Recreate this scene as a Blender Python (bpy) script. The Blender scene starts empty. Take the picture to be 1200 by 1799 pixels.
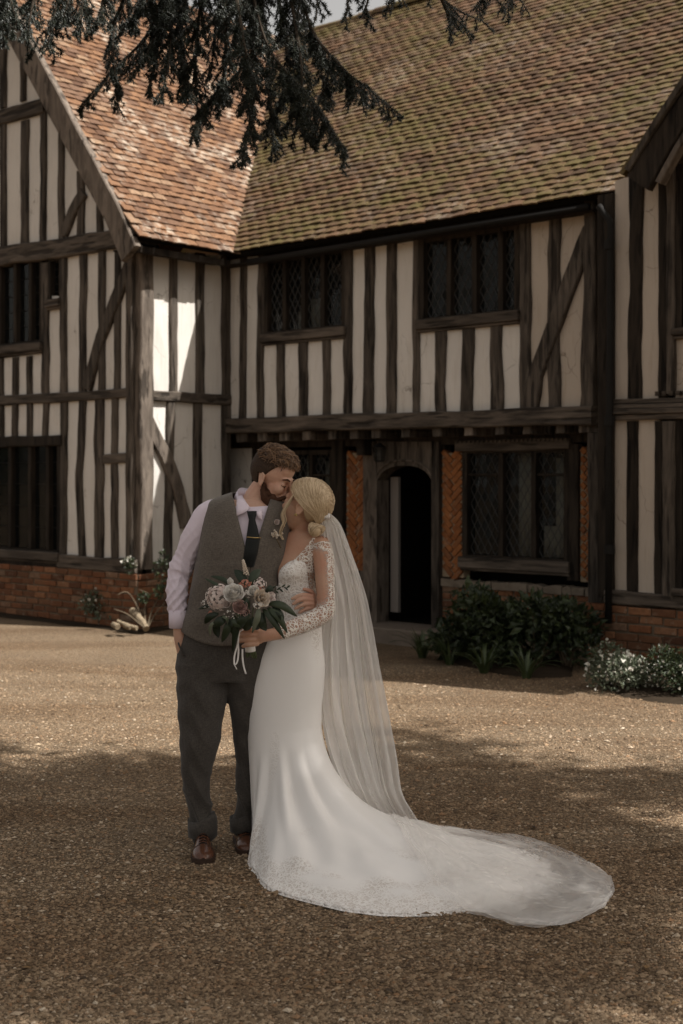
import bpy, bmesh, math, random
import numpy as np
from mathutils import Vector, Matrix, Euler, noise
from mathutils.bvhtree import BVHTree
R = math.radians
random.seed(7)
rng = np.random.default_rng(7)
sc = bpy.context.scene
COL = sc.collection

# ------------------------------------------------------------------ camera
F, CX, HZ, H = 2350.0, 600.0, 834.0, 1.64          # focal length in px of a 1200 px wide frame, horizon row, eye height
cam_d = bpy.data.cameras.new('camera')
cam = bpy.data.objects.new('camera', cam_d); COL.objects.link(cam)
cam.location = (0, 0, H); cam.rotation_euler = (R(90), 0, 0)
cam_d.sensor_fit = 'HORIZONTAL'; cam_d.sensor_width = 24.0; cam_d.lens = 24.0 * F / 1200.0
cam_d.shift_y = (HZ - 899.5) / 1200.0
cam_d.clip_end = 2000; cam_d.clip_start = 0.1
cam_d.dof.use_dof = True; cam_d.dof.focus_distance = 5.75; cam_d.dof.aperture_fstop = 3.4
sc.camera = cam

# ------------------------------------------------------------------ light
ANG = math.atan2(-0.6705, 0.742)                   # the house front runs along this direction
uR = Vector((0.742, -0.6705, 0)); bV = Vector((0.6705, 0.742, 0))
sun_dir = (uR * 0.667 + bV * 0.30 + Vector((0, 0, 1.0))).normalized()
sd = bpy.data.lights.new('sun', 'SUN'); sd.energy = 5.0; sd.angle = R(0.55); sd.color = (1.0, 0.96, 0.905)
so = bpy.data.objects.new('sun', sd); COL.objects.link(so)
so.rotation_euler = sun_dir.to_track_quat('Z', 'Y').to_euler(); so.location = (6, 2, 20)
world = bpy.data.worlds.new('World'); sc.world = world; world.use_nodes = True
wn = world.node_tree; wn.nodes.clear()
w_out = wn.nodes.new('ShaderNodeOutputWorld'); w_bg = wn.nodes.new('ShaderNodeBackground')
sky = wn.nodes.new('ShaderNodeTexSky'); sky.sky_type = 'NISHITA'; sky.sun_disc = False
sky.sun_elevation = math.asin(sun_dir.z); sky.sun_rotation = math.atan2(sun_dir.x, sun_dir.y)
sky.air_density = 1.0; sky.dust_density = 3.0; sky.ozone_density = 1.0
w_hs = wn.nodes.new('ShaderNodeHueSaturation'); w_hs.inputs['Saturation'].default_value = 0.25   # thin white cloud all over
w_mul = wn.nodes.new('ShaderNodeMix'); w_mul.data_type = 'RGBA'; w_mul.blend_type = 'MULTIPLY'
w_mul.inputs[0].default_value = 1.0; w_mul.inputs[7].default_value = (1.0, 0.925, 0.825, 1)
wn.links.new(sky.outputs[0], w_hs.inputs['Color']); wn.links.new(w_hs.outputs[0], w_mul.inputs[6])
wn.links.new(w_mul.outputs[2], w_bg.inputs[0]); w_bg.inputs[1].default_value = 0.092
wn.links.new(w_bg.outputs[0], w_out.inputs[0])
vs = sc.view_settings
sc.display_settings.display_device = 'sRGB'
vs.view_transform = 'Standard'; vs.look = 'None'; vs.gamma = 1.0; vs.exposure = 0.82
try: vs.use_curve_mapping = False
except Exception: pass
sc.render.engine = 'CYCLES'
sc.cycles.max_bounces = 8; sc.cycles.transparent_max_bounces = 24
sc.cycles.caustics_reflective = False; sc.cycles.caustics_refractive = False

# ------------------------------------------------------------------ helpers
def tag(o, label=None, cat=None, group=None, kind=None):
    if label: o['label'] = label
    if cat: o['category'] = cat
    if group: o['group'] = group
    if kind: o['kind'] = kind
    return o
def empty(name, loc=(0, 0, 0), rz=0.0, parent=None):
    o = bpy.data.objects.new(name, None); COL.objects.link(o)
    o.location = loc; o.rotation_euler = (0, 0, rz); o.parent = parent
    o.empty_display_size = 0.2
    return o
def link(name, me, parent=None, mat=None):
    o = bpy.data.objects.new(name, me); COL.objects.link(o)
    if mat is not None and not me.materials: me.materials.append(mat)
    o.parent = parent
    return o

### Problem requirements
Without any pictures, reproduce the lines from the first one in the material through the line that has "sc.camera = cam", exactly as they appear.

### Result of the task
Recreate this scene as a Blender Python (bpy) script. The Blender scene starts empty. Take the picture to be 1200 by 1799 pixels.
import bpy, bmesh, math, random
import numpy as np
from mathutils import Vector, Matrix, Euler, noise
from mathutils.bvhtree import BVHTree
R = math.radians
random.seed(7)
rng = np.random.default_rng(7)
sc = bpy.context.scene
COL = sc.collection

# ------------------------------------------------------------------ camera
F, CX, HZ, H = 2350.0, 600.0, 834.0, 1.64          # focal length in px of a 1200 px wide frame, horizon row, eye height
cam_d = bpy.data.cameras.new('camera')
cam = bpy.data.objects.new('camera', cam_d); COL.objects.link(cam)
cam.location = (0, 0, H); cam.rotation_euler = (R(90), 0, 0)
cam_d.sensor_fit = 'HORIZONTAL'; cam_d.sensor_width = 24.0; cam_d.lens = 24.0 * F / 1200.0
cam_d.shift_y = (HZ - 899.5) / 1200.0
cam_d.clip_end = 2000; cam_d.clip_start = 0.1
cam_d.dof.use_dof = True; cam_d.dof.focus_distance = 5.75; cam_d.dof.aperture_fstop = 3.4
sc.camera = cam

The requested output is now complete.